Python Syntax Problem

Question

I'm just getting back into Project Euler and have lost my account and solutions, so I'm back on problem 7. However, my code doesn't work. It seems fairly elementary to me, can someone help me debug my (short) script?

Should find the 10001st Prime.

#!/usr/bin/env python
#encoding: utf-8
"""
P7.py

Created by Andrew Levenson on 2010-06-29.
Copyright (c) 2010 __ME__. All rights reserved.
"""

import sys
import os
from math import sqrt

def isPrime(num):
    flag = True
    for x in range(2,int(sqrt(num))):
        if( num % x == 0 ):
            flag = False
    if flag == True:
         return True
    else:
         return False

def main():
    i, n = 1, 3
    p = False
    end = 6
    while end - i >= 0:
        p = isPrime(n)
        if p == True:
            i = i + 1
            print n
        n = n + 1

if __name__ == '__main__':
    main()

Edit*: Sorry, the issue is it says every number is prime. :/

Answer 1

Isn't this better?

def isPrime(num):
    for x in range(2,int(sqrt(num))):
        if( num % x == 0 ):
            return False
    return True

And this:

def main():
    i, n = 1, 3
    while i <= 6:
        if isPrime(n):
            i = i + 1
            print n
        n = n + 1

Also, I'm not seeing a 10001 anywhere in there...

Answer 2

The syntax is fine (in Python 2). The semantics has some avoidable complications, and this off-by-one bug:

for x in range(2,int(sqrt(num))):
    if( num % x == 0 ):
        flag = False

range(2, Y) goes from 2 included to Y excluded -- so you're often not checking the last possible divisor and thereby deeming "primes" many numbers that aren't. As the simplest fix, try a 1 + int(... in that range. After which, removing those avoidable complications is advisable: for example,

if somebool: return True
else: return False

is never warranted, as the simpler return somebool does the same job.

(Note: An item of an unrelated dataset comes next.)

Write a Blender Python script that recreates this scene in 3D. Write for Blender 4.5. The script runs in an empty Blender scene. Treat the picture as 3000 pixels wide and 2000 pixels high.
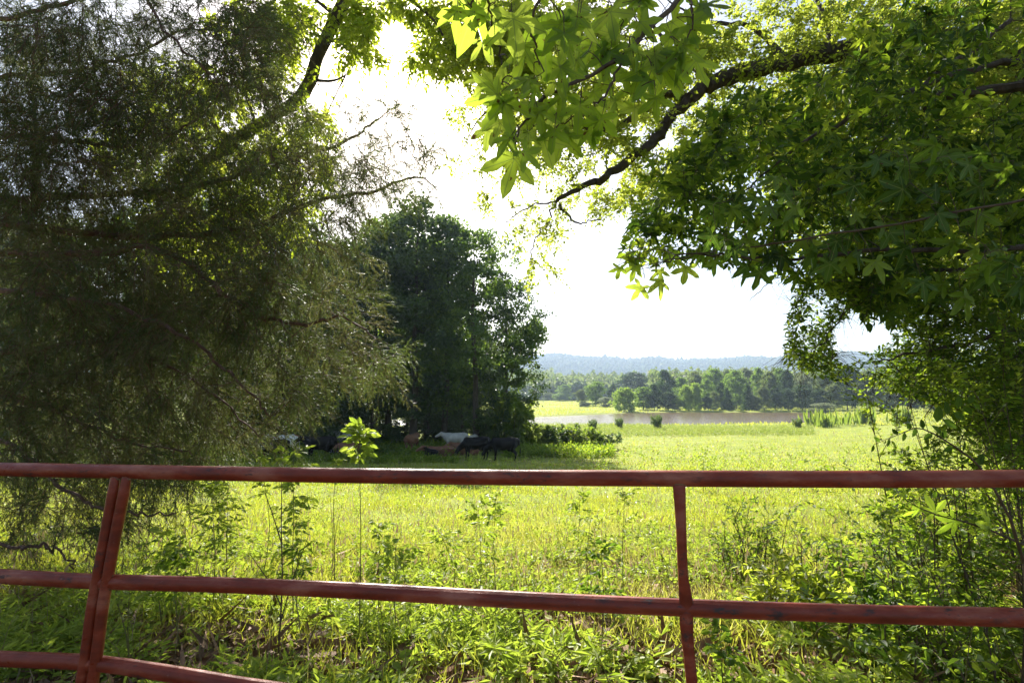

A simplified version of your entire code (with just indispensable optimizations, but otherwise exactly the same algorithm) might be, for example:

from math import sqrt

def isPrime(num):
    for x in range(3, int(1 + sqrt(num)), 2):
        if num % x == 0: return False
    return True

def main():
    i, n = 0, 3
    end = 6
    while i < end:
        if isPrime(n):
            i += 1
            print n
        n += 2

if __name__ == '__main__':
    main()

"Return as soon as you know the answer" was already explained, I've added one more crucial optimization (+= 2, instead of 1, for n, as we "know" even numbers > 3 are not primes, and a tweak of the range for the same reason).

It's possible to get cuter, e.g.:

def isPrime(num):
    return all(num % x for x n range(3, int(1 + sqrt(num)), 2))

though this may not look "simpler" if you're unfamiliar with the all built-in, it really is, because it saves you having to do (and readers of the code having to follow) low level logic, in favor of an appropriate level of abstraction to express the function's key idea, that is, "num is prime iff all possible odd divisors have a [[non-0]] remainder when the division is tried" (i.e., express the concept directly in precise, executable form). The algorithm within is actually still identical.

Going further...:

import itertools as it

def odd():
    for n in it.count(1):
        yield n + n + 1

def main():
    end = 5        
    for i, n in enumerate(it.ifilter(isPrime, odd())):
        print n
        if i >= end: break

Again, this is just the same algorithm as before, just expressed at a more appropriate level of abstraction: the generation of the sequence of odd numbers (from 3 included upwards) placed into its own odd generator, and some use of the enumerate built-in and itertools functionality to avoid inappropriate (and unneeded) low-level expression / reasoning.

I repeat: no fundamental optimization applied yet -- just suitable abstraction. Optimization of unbounded successive primes generation in Python (e.g. via an open-ended Eratosthenes Sieve approach) has been discussed in depth elsewhere, e.g. here (be sure to check the comments too!). Here I was focusing on showing how (with built-ins such as enumerate, all, and any, the crucial itertools, plus generators and generator expressions) many "looping" problems can be expressed in modern Python at more appropriate levels of abstraction than the "C-inspired" ones that may appear most natural to most programmers reared on C programming and the like. (Perhaps surprisingly to scholars used to C++'s "abstraction penalty" first identified by Stepanov, Python usually tends to have an "abstraction premium" instead, especially if itertools, well known for its blazing speed, is used extensively and appropriately... but, that's really a different subject;-).